Sometimes auditions make me cry in the other way.  I’ve been bored to tears.  Remember, this is your time: make it memorable.  Whatever you do, don’t be boring! Make choices! Even if your choices don’t work, at least you made them rather than giving me nothing. Also, don’t undermine your work by apologizing.  JUST DON’T DO IT.  A lot of actors feel the need to be self-deprecating, but the audition room is not the place.  I’ve seen an actor do a strong read but then destroy that work by criticizing himself.

“I wasn’t really connected that time.”

“That wasn’t what I wanted to do.”

“I was totally off.”

JUST KEEP YOUR MOUTH SHUT! Let me and the director decide what we think of your audition, if we think you can do better, we’ll ask you to do it again.  Maybe, I thought it was fantastic, but you’ve told me it was bad: not only have you undermined your audition, but you’ve also insulted me. If you’re second guessing yourself in the audition, it’s likely that you’ll be second guessing yourself on set.  When you criticize your own work, it’s a red flag to directors that says “difficult to work with”. I’m sure that it’s mostly just nerves, but you have to learn to control the impulse to blurt out an apology after you finish the scene (even if you thought it was crap).

One more thing: if you still have to audition (meaning you’re not offer only), then you need to bring a hard copy of your headshot and resume with you at all times.  Period.
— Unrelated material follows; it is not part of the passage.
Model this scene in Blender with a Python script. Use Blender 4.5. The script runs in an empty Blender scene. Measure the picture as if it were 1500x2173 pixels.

End of sentence.  Don’t think your agent sent it.  Don’t think that everyone in the room is familiar enough with your work.  I have a newsflash for you: a lot of directors don’t watch TV or go to the theatre.  They may watch films, but mostly art house films or just the biggest blockbusters.  If you weren’t the star, they won’t remember who you were. Maybe they have seen you before, but you look different now. Don’t handicap yourself by making it harder to remember you.  At the end of the day, we’ll go through the headshots (not the video, that will come later) and if yours isn’t there you are more likely to be forgotten.

I try not to be too harsh.  Sometimes I scold actors because I want you all to do your best and not make detrimental mistakes.